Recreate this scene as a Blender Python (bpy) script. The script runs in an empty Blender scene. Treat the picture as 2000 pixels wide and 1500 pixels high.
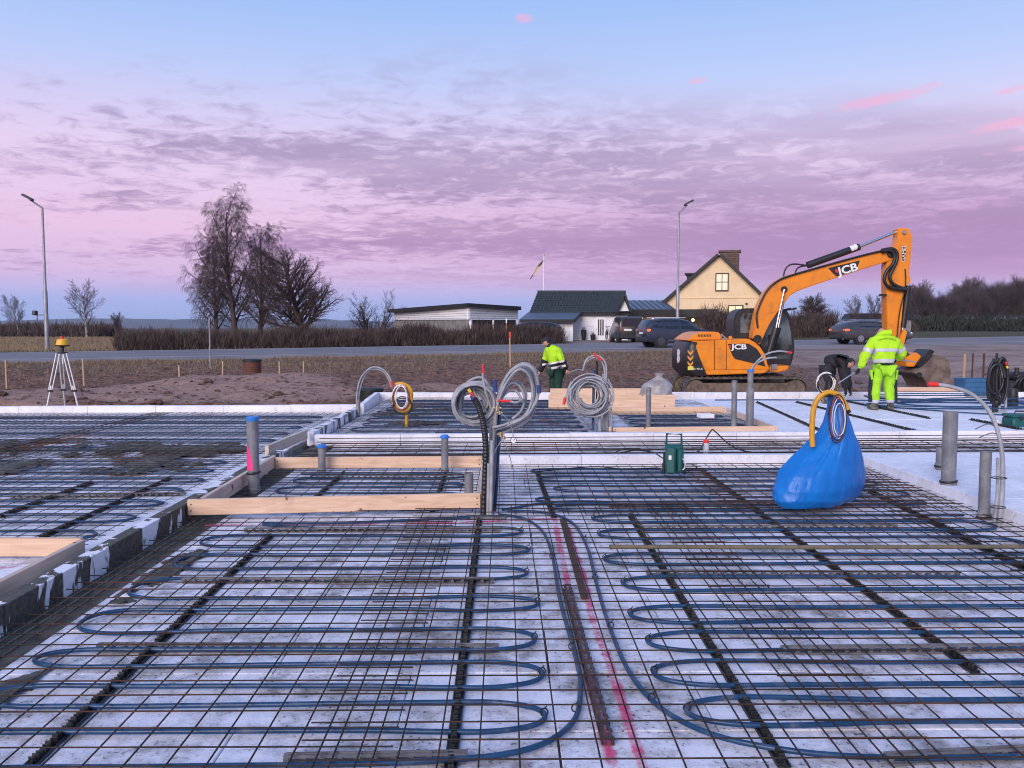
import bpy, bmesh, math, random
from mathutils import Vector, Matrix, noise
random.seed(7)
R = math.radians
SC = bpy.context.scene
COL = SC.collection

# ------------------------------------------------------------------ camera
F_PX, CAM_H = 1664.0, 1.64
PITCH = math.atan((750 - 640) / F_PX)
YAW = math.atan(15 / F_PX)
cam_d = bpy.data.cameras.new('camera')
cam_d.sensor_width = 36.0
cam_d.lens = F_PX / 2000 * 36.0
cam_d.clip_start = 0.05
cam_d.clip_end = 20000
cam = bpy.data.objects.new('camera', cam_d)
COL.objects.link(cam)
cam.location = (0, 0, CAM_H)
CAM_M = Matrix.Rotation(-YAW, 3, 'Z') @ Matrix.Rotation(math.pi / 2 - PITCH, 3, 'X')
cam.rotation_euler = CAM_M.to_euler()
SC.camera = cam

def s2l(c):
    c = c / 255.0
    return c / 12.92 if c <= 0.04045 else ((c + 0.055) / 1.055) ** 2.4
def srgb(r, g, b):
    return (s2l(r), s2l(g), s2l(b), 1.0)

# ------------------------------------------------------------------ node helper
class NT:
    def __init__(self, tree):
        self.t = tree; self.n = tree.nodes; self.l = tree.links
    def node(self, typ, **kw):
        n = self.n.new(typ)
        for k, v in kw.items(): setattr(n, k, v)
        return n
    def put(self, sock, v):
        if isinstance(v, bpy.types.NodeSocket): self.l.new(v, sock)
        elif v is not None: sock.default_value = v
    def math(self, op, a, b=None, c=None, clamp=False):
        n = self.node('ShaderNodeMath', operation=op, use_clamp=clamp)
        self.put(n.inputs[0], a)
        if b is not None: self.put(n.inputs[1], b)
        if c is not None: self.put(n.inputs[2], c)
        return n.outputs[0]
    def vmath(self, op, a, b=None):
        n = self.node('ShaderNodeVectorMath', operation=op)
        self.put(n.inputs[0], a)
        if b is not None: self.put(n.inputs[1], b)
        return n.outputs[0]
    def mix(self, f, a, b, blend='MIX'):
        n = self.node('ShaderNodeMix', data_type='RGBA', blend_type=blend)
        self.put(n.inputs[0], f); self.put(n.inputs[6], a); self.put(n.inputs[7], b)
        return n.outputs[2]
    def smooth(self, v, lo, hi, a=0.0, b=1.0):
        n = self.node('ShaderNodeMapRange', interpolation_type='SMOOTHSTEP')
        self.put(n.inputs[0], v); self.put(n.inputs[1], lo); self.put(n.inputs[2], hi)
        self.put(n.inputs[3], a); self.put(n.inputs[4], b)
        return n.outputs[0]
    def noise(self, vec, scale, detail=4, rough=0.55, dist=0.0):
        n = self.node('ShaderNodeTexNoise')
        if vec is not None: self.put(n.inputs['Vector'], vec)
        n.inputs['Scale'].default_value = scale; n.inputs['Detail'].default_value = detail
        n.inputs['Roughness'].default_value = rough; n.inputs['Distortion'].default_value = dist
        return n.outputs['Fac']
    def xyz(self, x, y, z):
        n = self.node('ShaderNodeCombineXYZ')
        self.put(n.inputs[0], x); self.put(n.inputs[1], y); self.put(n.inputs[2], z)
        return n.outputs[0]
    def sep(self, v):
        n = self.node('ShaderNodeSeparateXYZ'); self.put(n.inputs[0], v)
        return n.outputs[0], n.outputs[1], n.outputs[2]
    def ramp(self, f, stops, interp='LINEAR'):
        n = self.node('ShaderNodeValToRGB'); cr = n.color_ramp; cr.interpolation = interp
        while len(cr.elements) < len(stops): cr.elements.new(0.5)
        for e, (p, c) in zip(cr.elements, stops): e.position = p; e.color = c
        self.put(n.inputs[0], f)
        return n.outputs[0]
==
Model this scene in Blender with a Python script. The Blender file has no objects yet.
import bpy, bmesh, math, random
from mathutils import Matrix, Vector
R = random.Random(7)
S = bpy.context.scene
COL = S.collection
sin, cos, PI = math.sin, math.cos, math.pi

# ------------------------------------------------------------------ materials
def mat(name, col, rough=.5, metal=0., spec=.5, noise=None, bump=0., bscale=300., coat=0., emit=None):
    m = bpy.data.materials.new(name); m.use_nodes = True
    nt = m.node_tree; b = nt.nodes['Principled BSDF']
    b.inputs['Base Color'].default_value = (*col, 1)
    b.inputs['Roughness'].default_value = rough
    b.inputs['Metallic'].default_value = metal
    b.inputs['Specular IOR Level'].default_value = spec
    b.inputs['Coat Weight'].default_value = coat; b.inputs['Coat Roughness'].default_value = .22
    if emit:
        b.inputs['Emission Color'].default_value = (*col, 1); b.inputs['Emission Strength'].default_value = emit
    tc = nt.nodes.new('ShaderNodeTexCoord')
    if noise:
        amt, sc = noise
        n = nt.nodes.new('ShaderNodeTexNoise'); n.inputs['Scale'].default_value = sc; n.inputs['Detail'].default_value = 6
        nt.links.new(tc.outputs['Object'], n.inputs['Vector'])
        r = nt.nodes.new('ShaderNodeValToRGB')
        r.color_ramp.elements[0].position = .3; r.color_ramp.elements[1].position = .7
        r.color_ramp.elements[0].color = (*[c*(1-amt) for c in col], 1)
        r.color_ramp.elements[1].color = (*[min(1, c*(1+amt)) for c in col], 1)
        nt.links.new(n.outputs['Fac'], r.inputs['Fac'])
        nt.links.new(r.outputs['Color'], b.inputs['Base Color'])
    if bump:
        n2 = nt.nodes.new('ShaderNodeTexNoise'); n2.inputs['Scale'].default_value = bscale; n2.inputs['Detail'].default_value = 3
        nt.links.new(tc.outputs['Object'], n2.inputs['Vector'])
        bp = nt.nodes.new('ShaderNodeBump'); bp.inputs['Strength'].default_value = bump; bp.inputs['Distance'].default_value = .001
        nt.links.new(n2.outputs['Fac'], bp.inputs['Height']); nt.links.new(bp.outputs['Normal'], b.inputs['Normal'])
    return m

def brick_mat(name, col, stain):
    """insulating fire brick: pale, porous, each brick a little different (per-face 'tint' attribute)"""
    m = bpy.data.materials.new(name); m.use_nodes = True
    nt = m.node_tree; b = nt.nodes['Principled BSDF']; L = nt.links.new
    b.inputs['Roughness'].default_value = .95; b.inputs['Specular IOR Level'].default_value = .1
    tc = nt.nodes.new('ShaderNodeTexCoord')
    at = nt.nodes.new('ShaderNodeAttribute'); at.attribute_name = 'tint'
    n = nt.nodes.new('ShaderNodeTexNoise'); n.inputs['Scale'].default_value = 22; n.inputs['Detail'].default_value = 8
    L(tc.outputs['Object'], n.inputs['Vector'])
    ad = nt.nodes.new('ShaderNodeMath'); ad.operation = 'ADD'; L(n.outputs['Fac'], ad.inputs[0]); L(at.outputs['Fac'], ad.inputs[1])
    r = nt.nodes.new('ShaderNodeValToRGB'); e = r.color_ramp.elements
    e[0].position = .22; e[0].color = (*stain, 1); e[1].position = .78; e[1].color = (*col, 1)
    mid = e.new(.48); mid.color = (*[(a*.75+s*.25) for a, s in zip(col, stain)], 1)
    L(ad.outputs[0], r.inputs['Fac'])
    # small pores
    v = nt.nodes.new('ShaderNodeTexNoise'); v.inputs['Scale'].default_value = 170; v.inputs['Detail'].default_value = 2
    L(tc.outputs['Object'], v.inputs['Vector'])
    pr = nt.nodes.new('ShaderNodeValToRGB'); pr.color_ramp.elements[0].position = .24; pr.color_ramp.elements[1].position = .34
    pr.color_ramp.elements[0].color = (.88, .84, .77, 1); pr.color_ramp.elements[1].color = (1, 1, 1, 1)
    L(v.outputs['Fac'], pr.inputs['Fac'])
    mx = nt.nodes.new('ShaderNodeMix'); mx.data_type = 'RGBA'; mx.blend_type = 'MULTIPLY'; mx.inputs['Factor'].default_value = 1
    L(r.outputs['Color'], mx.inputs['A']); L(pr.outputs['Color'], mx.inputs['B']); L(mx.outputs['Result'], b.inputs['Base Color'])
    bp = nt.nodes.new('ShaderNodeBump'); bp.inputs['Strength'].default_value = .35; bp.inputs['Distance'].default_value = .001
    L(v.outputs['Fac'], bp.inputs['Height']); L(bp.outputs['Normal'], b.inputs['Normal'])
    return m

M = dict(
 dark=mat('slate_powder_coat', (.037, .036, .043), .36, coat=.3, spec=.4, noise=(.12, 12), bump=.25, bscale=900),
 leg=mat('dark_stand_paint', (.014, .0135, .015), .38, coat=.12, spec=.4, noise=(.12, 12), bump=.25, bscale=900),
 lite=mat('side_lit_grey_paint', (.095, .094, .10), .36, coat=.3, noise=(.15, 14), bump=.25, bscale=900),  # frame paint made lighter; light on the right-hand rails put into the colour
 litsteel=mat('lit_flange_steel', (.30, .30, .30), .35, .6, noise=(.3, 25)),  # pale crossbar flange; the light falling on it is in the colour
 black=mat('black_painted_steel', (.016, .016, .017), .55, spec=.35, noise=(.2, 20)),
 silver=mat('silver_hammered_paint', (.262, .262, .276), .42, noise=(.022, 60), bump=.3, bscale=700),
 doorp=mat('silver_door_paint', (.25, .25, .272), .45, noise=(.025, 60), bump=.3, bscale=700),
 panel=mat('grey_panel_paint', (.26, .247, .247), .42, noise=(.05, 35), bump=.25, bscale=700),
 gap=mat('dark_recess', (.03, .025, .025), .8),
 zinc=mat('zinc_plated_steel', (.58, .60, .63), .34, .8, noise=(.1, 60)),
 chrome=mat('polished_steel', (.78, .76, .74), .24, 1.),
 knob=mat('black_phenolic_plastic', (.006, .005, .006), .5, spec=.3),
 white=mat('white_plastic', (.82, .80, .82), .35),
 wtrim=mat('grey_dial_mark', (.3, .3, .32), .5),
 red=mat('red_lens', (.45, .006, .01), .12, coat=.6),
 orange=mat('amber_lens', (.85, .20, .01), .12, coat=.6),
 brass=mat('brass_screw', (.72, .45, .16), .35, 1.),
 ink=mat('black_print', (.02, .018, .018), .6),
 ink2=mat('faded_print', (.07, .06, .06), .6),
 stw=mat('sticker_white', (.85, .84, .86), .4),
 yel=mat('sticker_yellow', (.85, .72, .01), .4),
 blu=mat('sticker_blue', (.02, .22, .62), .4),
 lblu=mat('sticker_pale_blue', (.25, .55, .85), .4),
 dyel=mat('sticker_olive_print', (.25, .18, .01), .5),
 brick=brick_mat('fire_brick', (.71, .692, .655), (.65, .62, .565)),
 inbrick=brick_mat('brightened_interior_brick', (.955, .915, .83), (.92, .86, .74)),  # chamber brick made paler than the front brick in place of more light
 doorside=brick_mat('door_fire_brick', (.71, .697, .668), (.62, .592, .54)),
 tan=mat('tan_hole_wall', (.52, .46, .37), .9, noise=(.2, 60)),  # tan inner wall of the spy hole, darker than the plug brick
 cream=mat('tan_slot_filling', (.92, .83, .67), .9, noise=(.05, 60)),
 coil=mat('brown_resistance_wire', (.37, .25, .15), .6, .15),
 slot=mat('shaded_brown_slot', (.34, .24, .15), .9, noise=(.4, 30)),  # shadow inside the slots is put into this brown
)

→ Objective
Exclude any pictures, and restate word for word the lines from the one containing "Recreate this scene" through the one containing "return (s2l(r), s2l(g), s2l(b), 1.0)", both included.

→ Task solution
Recreate this scene as a Blender Python (bpy) script. The script runs in an empty Blender scene. Treat the picture as 2000 pixels wide and 1500 pixels high.
import bpy, bmesh, math, random
from mathutils import Vector, Matrix, noise
random.seed(7)
R = math.radians
SC = bpy.context.scene
COL = SC.collection

# ------------------------------------------------------------------ camera
F_PX, CAM_H = 1664.0, 1.64
PITCH = math.atan((750 - 640) / F_PX)
YAW = math.atan(15 / F_PX)
cam_d = bpy.data.cameras.new('camera')
cam_d.sensor_width = 36.0
cam_d.lens = F_PX / 2000 * 36.0
cam_d.clip_start = 0.05
cam_d.clip_end = 20000
cam = bpy.data.objects.new('camera', cam_d)
COL.objects.link(cam)
cam.location = (0, 0, CAM_H)
CAM_M = Matrix.Rotation(-YAW, 3, 'Z') @ Matrix.Rotation(math.pi / 2 - PITCH, 3, 'X')
cam.rotation_euler = CAM_M.to_euler()
SC.camera = cam

def s2l(c):
    c = c / 255.0
    return c / 12.92 if c <= 0.04045 else ((c + 0.055) / 1.055) ** 2.4
def srgb(r, g, b):
    return (s2l(r), s2l(g), s2l(b), 1.0)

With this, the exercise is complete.